The character roles were excellently taken.  Andrew Shore doesn’t have the usual deep bass that you expect from Bartolos, but it paid dividends in the patter and I found his hyper-active, angry little man really diverting – as good a Bartolo as I’ve seen.  Ann Murray was luxury casting and did Marcellina wonderfully.  Alan Oke was one of the slimiest of Basilios.
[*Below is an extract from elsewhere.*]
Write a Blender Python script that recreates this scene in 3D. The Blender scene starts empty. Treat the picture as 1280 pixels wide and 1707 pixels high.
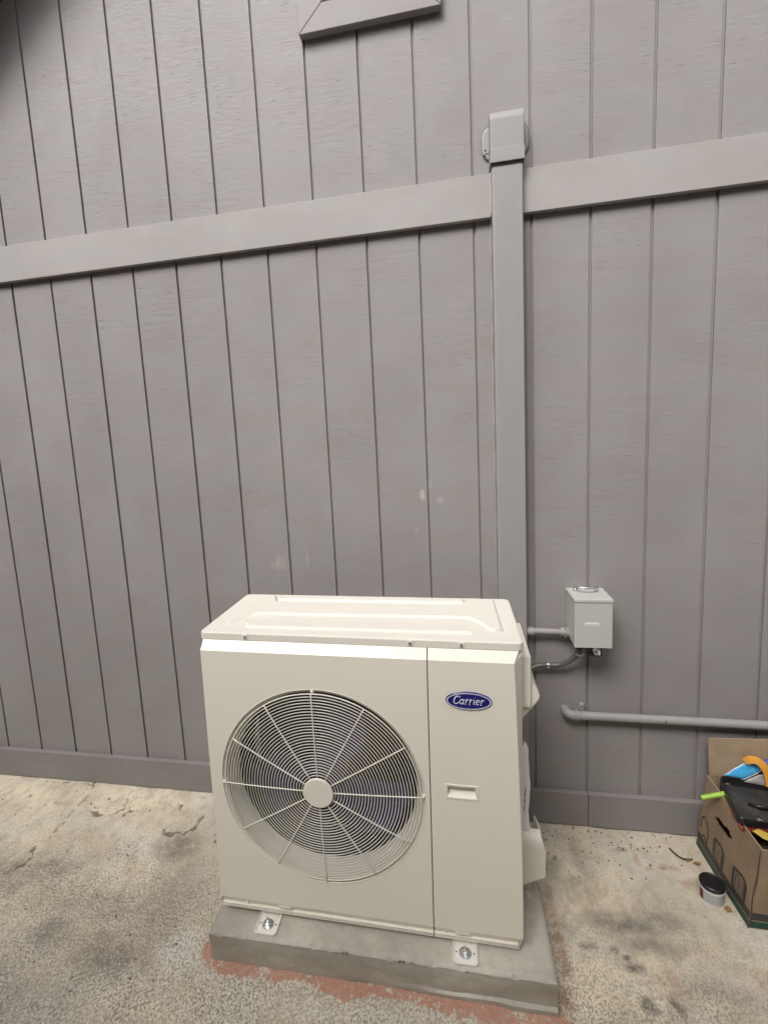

The latter were denied their arias: I feel ambivalent about that – I’d have liked to hear Oke and Murray sing them but they aren’t Mozart’s greatest and they do hold the action up.  The chorus was excellent.

Robin Ticciati’s conducting struck me as having lots going for it – I thought he accompanied the arias really well and pointed up the instrumental commentary very subtly.  Tempi were brisk – it can’t just have been the loss of the two arias that got us out 20 minutes before the advertised time.  I didn’t feel that he had quite the same measure of the score as, say, Mackerras and Rattle have brought in this theatre, but it was a strong, more than reliable reading.

So this was a really enjoyable, happy evening at Glyndebourne and, as with all good Figaros, I sat through it mostly with a smile on my face. I feel slightly mean to suggest that it could have been just a bit better, but Glyndebourne makes a lot of its Figaro tradition and this wasn’t quite in the same league as the opening runs of either the Schaaf or McVicar productions at the ROH. I’d go again, though, to see how it develops with a different cast.